## SET PROBLEM:
Reproduce the listing word for word. Skip any image.

## DATASET SECTION:

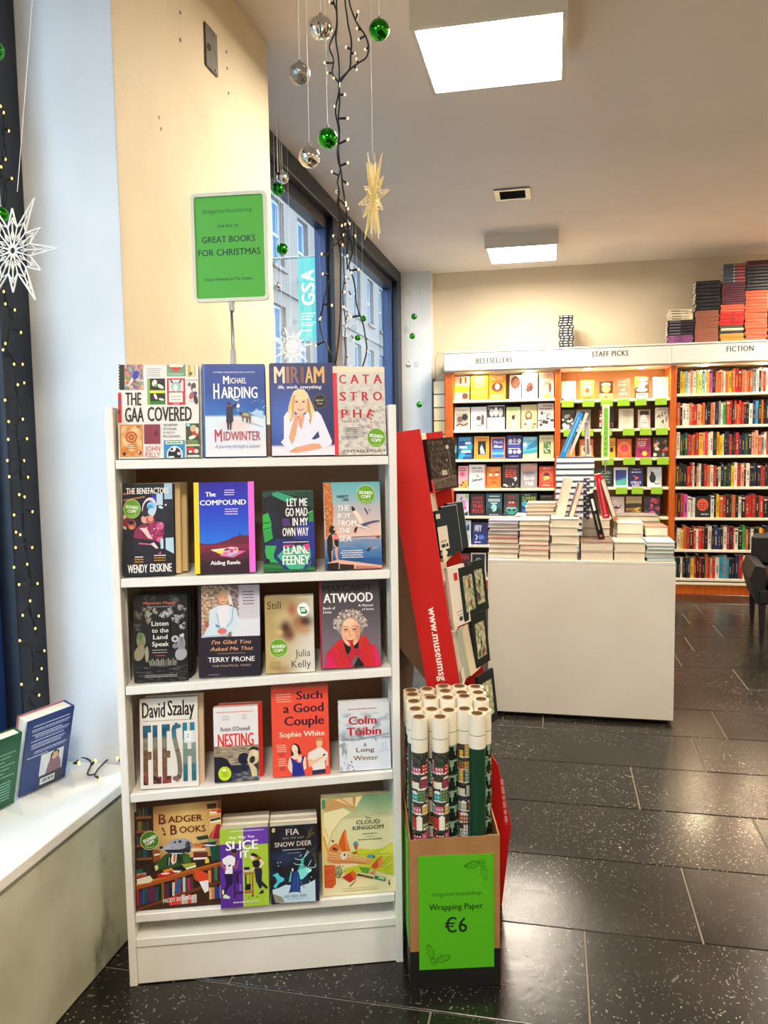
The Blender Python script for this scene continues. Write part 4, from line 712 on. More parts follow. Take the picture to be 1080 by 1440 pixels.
# ---------------------------------------------------------------- the setting
H = 3.07; WX = -1.52; PX = -1.18; YB = 7.90
def stone_mat():
    m = mat('dark_limestone', '26251f', 0.3); nt = m.node_tree; b = nt.nodes['Principled BSDF']; N = nt.nodes.new; L = nt.links.new
    tc = N('ShaderNodeTexCoord'); oi = N('ShaderNodeObjectInfo'); add = N('ShaderNodeVectorMath'); add.operation = 'ADD'
    geo = N('ShaderNodeNewGeometry')
    mul = N('ShaderNodeVectorMath'); mul.operation = 'SCALE'; mul.inputs['Scale'].default_value = 37.0
    cb = N('ShaderNodeCombineXYZ'); L(oi.outputs['Random'], cb.inputs[0]); L(oi.outputs['Random'], cb.inputs[1]); L(cb.outputs[0], mul.inputs[0])
    L(geo.outputs['Position'], add.inputs[0]); L(mul.outputs[0], add.inputs[1])
    n1 = N('ShaderNodeTexNoise'); n1.inputs['Scale'].default_value = 2.2; n1.inputs['Detail'].default_value = 9; L(add.outputs[0], n1.inputs[0])
    r1 = N('ShaderNodeValToRGB'); r1.color_ramp.elements[0].position = .3; r1.color_ramp.elements[1].position = .75
    r1.color_ramp.elements[0].color = (*hx('100f0d'), 1); r1.color_ramp.elements[1].color = (*hx('25211c'), 1); L(n1.outputs[0], r1.inputs[0])
    # shell and crinoid flecks
    def flecks(scale, thr, rot, stretch):
        mp = N('ShaderNodeMapping'); mp.inputs['Rotation'].default_value = (0, 0, rot); mp.inputs['Scale'].default_value = stretch
        nw = N('ShaderNodeTexNoise'); nw.inputs['Scale'].default_value = 9; mv = N('ShaderNodeVectorMath'); mv.operation = 'SCALE'; mv.inputs['Scale'].default_value = .12; L(add.outputs[0], nw.inputs[0]); L(nw.outputs['Color'], mv.inputs[0])
        a2 = N('ShaderNodeVectorMath'); a2.operation = 'ADD'; L(add.outputs[0], a2.inputs[0]); L(mv.outputs[0], a2.inputs[1]); L(a2.outputs[0], mp.inputs[0])
        v = N('ShaderNodeTexVoronoi'); v.inputs['Scale'].default_value = scale; v.inputs['Randomness'].default_value = 1.0; L(mp.outputs[0], v.inputs[0])
        lt = N('ShaderNodeMath'); lt.operation = 'LESS_THAN'; lt.inputs[1].default_value = thr; L(v.outputs['Distance'], lt.inputs[0])
        sep = N('ShaderNodeSeparateColor'); L(v.outputs['Color'], sep.inputs[0]); gt = N('ShaderNodeMath'); gt.operation = 'GREATER_THAN'; gt.inputs[1].default_value = .55; L(sep.outputs[0], gt.inputs[0])
        m2 = N('ShaderNodeMath'); m2.operation = 'MULTIPLY'; L(lt.outputs[0], m2.inputs[0]); L(gt.outputs[0], m2.inputs[1]); return m2.outputs[0]
    fl = [flecks(70, .15, .5, (1, .3, 1)), flecks(58, .14, -.7, (.35, 1, 1)), flecks(130, .24, .2, (1, .6, 1)), flecks(26, .085, 1.2, (1, .4, 1))]
    out = fl[0]
    for f in fl[1:]:
        mm = N('ShaderNodeMath'); mm.operation = 'MAXIMUM'; L(out, mm.inputs[0]); L(f, mm.inputs[1]); out = mm.outputs[0]
    # flecks come in drifts
    nd = N('ShaderNodeTexNoise'); nd.inputs['Scale'].default_value = 1.7; nd.inputs['Detail'].default_value = 5; L(add.outputs[0], nd.inputs[0])
    rd = N('ShaderNodeValToRGB'); rd.color_ramp.elements[0].position = .42; rd.color_ramp.elements[1].position = .62; rd.color_ramp.elements[0].color = (.12, .12, .12, 1); rd.color_ramp.elements[1].color = (.62, .62, .62, 1); L(nd.outputs[0], rd.inputs[0])
    mk = N('ShaderNodeMath'); mk.operation = 'MULTIPLY'; L(out, mk.inputs[0]); L(rd.outputs[0], mk.inputs[1])
    mx = N('ShaderNodeMix'); mx.data_type = 'RGBA'; L(mk.outputs[0], mx.inputs[0]); L(r1.outputs[0], mx.inputs[6]); mx.inputs[7].default_value = (*hx('b4ac9c'), 1)
    L(mx.outputs[2], b.inputs['Base Color'])
    rr = N('ShaderNodeMapRange'); rr.inputs[3].default_value = .12; rr.inputs[4].default_value = .34; L(n1.outputs[0], rr.inputs[0]); L(rr.outputs[0], b.inputs['Roughness'])
    nb = N('ShaderNodeTexNoise'); nb.inputs['Scale'].default_value = 25; nb.inputs['Detail'].default_value = 6; bp = N('ShaderNodeBump'); bp.inputs['Strength'].default_value = .18; bp.inputs['Distance'].default_value = .003
    L(add.outputs[0], nb.inputs[0]); L(nb.outputs[0], bp.inputs['Height']); L(bp.outputs[0], b.inputs['Normal'])
    return m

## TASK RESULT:
The Blender Python script for this scene continues. Write part 4, from line 712 on. More parts follow. Take the picture to be 1080 by 1440 pixels.
# ---------------------------------------------------------------- the setting
H = 3.07; WX = -1.52; PX = -1.18; YB = 7.90
def stone_mat():
    m = mat('dark_limestone', '26251f', 0.3); nt = m.node_tree; b = nt.nodes['Principled BSDF']; N = nt.nodes.new; L = nt.links.new
    tc = N('ShaderNodeTexCoord'); oi = N('ShaderNodeObjectInfo'); add = N('ShaderNodeVectorMath'); add.operation = 'ADD'
    geo = N('ShaderNodeNewGeometry')
    mul = N('ShaderNodeVectorMath'); mul.operation = 'SCALE'; mul.inputs['Scale'].default_value = 37.0
    cb = N('ShaderNodeCombineXYZ'); L(oi.outputs['Random'], cb.inputs[0]); L(oi.outputs['Random'], cb.inputs[1]); L(cb.outputs[0], mul.inputs[0])
    L(geo.outputs['Position'], add.inputs[0]); L(mul.outputs[0], add.inputs[1])
    n1 = N('ShaderNodeTexNoise'); n1.inputs['Scale'].default_value = 2.2; n1.inputs['Detail'].default_value = 9; L(add.outputs[0], n1.inputs[0])
    r1 = N('ShaderNodeValToRGB'); r1.color_ramp.elements[0].position = .3; r1.color_ramp.elements[1].position = .75
    r1.color_ramp.elements[0].color = (*hx('100f0d'), 1); r1.color_ramp.elements[1].color = (*hx('25211c'), 1); L(n1.outputs[0], r1.inputs[0])
    # shell and crinoid flecks
    def flecks(scale, thr, rot, stretch):
        mp = N('ShaderNodeMapping'); mp.inputs['Rotation'].default_value = (0, 0, rot); mp.inputs['Scale'].default_value = stretch
        nw = N('ShaderNodeTexNoise'); nw.inputs['Scale'].default_value = 9; mv = N('ShaderNodeVectorMath'); mv.operation = 'SCALE'; mv.inputs['Scale'].default_value = .12; L(add.outputs[0], nw.inputs[0]); L(nw.outputs['Color'], mv.inputs[0])
        a2 = N('ShaderNodeVectorMath'); a2.operation = 'ADD'; L(add.outputs[0], a2.inputs[0]); L(mv.outputs[0], a2.inputs[1]); L(a2.outputs[0], mp.inputs[0])
        v = N('ShaderNodeTexVoronoi'); v.inputs['Scale'].default_value = scale; v.inputs['Randomness'].default_value = 1.0; L(mp.outputs[0], v.inputs[0])
        lt = N('ShaderNodeMath'); lt.operation = 'LESS_THAN'; lt.inputs[1].default_value = thr; L(v.outputs['Distance'], lt.inputs[0])
        sep = N('ShaderNodeSeparateColor'); L(v.outputs['Color'], sep.inputs[0]); gt = N('ShaderNodeMath'); gt.operation = 'GREATER_THAN'; gt.inputs[1].default_value = .55; L(sep.outputs[0], gt.inputs[0])
        m2 = N('ShaderNodeMath'); m2.operation = 'MULTIPLY'; L(lt.outputs[0], m2.inputs[0]); L(gt.outputs[0], m2.inputs[1]); return m2.outputs[0]
    fl = [flecks(70, .15, .5, (1, .3, 1)), flecks(58, .14, -.7, (.35, 1, 1)), flecks(130, .24, .2, (1, .6, 1)), flecks(26, .085, 1.2, (1, .4, 1))]
    out = fl[0]
    for f in fl[1:]:
        mm = N('ShaderNodeMath'); mm.operation = 'MAXIMUM'; L(out, mm.inputs[0]); L(f, mm.inputs[1]); out = mm.outputs[0]
    # flecks come in drifts
    nd = N('ShaderNodeTexNoise'); nd.inputs['Scale'].default_value = 1.7; nd.inputs['Detail'].default_value = 5; L(add.outputs[0], nd.inputs[0])
    rd = N('ShaderNodeValToRGB'); rd.color_ramp.elements[0].position = .42; rd.color_ramp.elements[1].position = .62; rd.color_ramp.elements[0].color = (.12, .12, .12, 1); rd.color_ramp.elements[1].color = (.62, .62, .62, 1); L(nd.outputs[0], rd.inputs[0])
    mk = N('ShaderNodeMath'); mk.operation = 'MULTIPLY'; L(out, mk.inputs[0]); L(rd.outputs[0], mk.inputs[1])
    mx = N('ShaderNodeMix'); mx.data_type = 'RGBA'; L(mk.outputs[0], mx.inputs[0]); L(r1.outputs[0], mx.inputs[6]); mx.inputs[7].default_value = (*hx('b4ac9c'), 1)
    L(mx.outputs[2], b.inputs['Base Color'])
    rr = N('ShaderNodeMapRange'); rr.inputs[3].default_value = .12; rr.inputs[4].default_value = .34; L(n1.outputs[0], rr.inputs[0]); L(rr.outputs[0], b.inputs['Roughness'])
    nb = N('ShaderNodeTexNoise'); nb.inputs['Scale'].default_value = 25; nb.inputs['Detail'].default_value = 6; bp = N('ShaderNodeBump'); bp.inputs['Strength'].default_value = .18; bp.inputs['Distance'].default_value = .003
    L(add.outputs[0], nb.inputs[0]); L(nb.outputs[0], bp.inputs['Height']); L(bp.outputs[0], b.inputs['Normal'])
    return m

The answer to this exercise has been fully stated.